Eric Ji Wei Li, ArtSci ’13, who has been practicing parkour for four years, said that traceurs should never find working with a single location or obstacle boring.

“As your skills advance, you will develop something called ‘Parkour Vision.’ You will start to see different ways to tackle an obstacle, some harder than the others,” he said in an email to the Journal. “You will also spot places to train that you have never thought of before.”

Li said he set out to explore his physical and mental limits, as the self-challenging aspects of parkour are important.

“I have witnessed some pretty bad falls and wall-slams,” he said. “Parkour is scary and your innate nature will try to hold you back from performing actions outside of your comfort zone. As your skills improve, your comfort zone also increases.”

However, safety concerns arise when it comes to competitive attitudes in the sport.

“Within the community, we highly frown upon competitions for the sport of parkour, as it is viewed sacred, for oneself only,” Li said.

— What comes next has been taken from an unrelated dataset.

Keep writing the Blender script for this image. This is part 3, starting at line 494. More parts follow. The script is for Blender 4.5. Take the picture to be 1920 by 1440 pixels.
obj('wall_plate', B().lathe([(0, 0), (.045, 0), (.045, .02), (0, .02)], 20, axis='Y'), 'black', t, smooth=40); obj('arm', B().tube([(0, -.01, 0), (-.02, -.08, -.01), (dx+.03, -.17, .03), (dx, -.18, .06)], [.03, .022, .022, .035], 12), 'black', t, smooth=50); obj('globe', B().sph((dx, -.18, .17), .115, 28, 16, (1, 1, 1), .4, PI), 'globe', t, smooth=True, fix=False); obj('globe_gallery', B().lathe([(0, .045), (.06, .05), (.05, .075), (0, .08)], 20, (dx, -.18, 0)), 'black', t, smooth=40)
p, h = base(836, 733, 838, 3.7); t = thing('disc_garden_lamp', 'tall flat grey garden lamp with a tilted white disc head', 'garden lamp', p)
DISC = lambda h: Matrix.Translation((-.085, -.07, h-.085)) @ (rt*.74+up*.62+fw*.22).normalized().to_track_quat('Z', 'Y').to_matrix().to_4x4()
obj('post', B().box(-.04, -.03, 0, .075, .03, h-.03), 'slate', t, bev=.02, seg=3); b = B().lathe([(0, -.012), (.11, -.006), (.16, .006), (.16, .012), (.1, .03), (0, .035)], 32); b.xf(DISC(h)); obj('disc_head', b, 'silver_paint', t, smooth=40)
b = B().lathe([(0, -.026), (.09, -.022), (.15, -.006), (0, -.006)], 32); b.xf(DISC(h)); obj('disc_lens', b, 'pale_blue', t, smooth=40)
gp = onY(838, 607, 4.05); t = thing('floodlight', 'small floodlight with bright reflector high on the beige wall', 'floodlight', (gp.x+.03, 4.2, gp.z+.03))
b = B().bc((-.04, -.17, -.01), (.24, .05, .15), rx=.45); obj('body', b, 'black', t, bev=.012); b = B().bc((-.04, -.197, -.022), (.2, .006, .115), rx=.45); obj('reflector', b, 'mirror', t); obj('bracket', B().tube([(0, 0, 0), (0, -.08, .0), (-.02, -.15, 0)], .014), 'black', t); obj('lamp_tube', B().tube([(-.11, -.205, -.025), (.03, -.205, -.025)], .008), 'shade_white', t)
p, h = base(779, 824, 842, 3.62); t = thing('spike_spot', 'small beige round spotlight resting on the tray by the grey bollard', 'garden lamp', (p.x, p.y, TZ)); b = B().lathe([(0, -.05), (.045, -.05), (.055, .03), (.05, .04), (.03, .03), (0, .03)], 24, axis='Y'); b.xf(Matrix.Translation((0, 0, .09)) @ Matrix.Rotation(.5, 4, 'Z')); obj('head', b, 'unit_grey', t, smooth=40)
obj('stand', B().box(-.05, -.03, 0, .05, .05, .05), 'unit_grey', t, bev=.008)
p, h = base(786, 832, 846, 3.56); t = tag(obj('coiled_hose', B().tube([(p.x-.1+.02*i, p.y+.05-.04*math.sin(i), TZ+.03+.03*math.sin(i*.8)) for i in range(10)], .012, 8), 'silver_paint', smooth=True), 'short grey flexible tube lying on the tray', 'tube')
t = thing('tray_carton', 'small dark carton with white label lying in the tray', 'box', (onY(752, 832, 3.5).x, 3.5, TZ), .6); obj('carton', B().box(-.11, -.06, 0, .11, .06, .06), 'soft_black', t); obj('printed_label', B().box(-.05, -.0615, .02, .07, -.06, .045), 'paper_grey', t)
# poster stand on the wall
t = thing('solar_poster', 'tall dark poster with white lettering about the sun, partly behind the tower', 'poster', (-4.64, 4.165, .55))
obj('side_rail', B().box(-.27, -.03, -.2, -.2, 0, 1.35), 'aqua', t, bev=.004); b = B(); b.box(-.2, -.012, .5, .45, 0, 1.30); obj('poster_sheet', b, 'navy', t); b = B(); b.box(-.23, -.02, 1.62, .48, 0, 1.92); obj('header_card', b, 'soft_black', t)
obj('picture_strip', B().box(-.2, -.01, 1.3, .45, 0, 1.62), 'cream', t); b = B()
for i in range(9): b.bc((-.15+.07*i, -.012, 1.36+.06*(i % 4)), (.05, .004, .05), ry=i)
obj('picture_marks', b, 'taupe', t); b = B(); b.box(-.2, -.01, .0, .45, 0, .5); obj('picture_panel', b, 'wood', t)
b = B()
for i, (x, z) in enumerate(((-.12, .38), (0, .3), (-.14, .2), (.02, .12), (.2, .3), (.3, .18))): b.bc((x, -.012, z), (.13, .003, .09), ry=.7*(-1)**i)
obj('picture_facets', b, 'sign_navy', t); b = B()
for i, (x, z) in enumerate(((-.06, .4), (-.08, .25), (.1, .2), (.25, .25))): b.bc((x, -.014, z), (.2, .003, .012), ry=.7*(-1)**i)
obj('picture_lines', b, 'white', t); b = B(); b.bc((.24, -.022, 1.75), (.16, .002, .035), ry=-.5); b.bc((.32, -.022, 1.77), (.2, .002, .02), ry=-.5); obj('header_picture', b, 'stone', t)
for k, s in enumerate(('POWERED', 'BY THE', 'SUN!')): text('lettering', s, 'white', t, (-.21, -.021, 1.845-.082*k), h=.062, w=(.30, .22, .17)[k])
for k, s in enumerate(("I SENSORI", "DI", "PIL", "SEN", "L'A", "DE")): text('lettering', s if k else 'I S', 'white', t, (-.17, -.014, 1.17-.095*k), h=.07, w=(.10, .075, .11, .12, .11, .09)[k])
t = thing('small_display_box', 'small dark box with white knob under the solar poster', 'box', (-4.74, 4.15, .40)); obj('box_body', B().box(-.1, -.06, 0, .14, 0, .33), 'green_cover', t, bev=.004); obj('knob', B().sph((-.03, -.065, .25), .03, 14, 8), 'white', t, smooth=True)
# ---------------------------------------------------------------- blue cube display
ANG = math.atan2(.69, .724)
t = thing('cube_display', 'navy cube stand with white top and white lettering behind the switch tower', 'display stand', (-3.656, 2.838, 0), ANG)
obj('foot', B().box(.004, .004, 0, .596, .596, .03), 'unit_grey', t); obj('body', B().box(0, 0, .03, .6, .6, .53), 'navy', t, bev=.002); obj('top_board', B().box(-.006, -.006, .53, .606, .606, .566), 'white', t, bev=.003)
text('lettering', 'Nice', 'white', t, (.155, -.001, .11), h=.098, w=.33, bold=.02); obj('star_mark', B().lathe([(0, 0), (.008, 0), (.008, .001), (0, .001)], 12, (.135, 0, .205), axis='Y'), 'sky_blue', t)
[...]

While parkour has given McIver and his friends the opportunity to travel to parkour meets around North America, they err on the side of caution when it comes to competitions.

“There’s a problem with [parkour competitions] because they can get dangerous with kind of pushing yourself, and the problem with parkour is if you push yourself on something big ’cause someone else did something bigger, you can hurt yourself,” 15-year-old Connor Bankuti said.

For Bankuti, parkour became a way to make friends after moving to Kingston a year ago.

“I’m kind of anti-social ’cause in public school I got bullied a lot, so when it came to friends I wasn’t sure what to do when I moved away from my old friends,” he said. “[Parkour] was kind of like a great blessing because I could hang out with these guys and I won’t feel weird around them, so I can just have fun doing this sport.”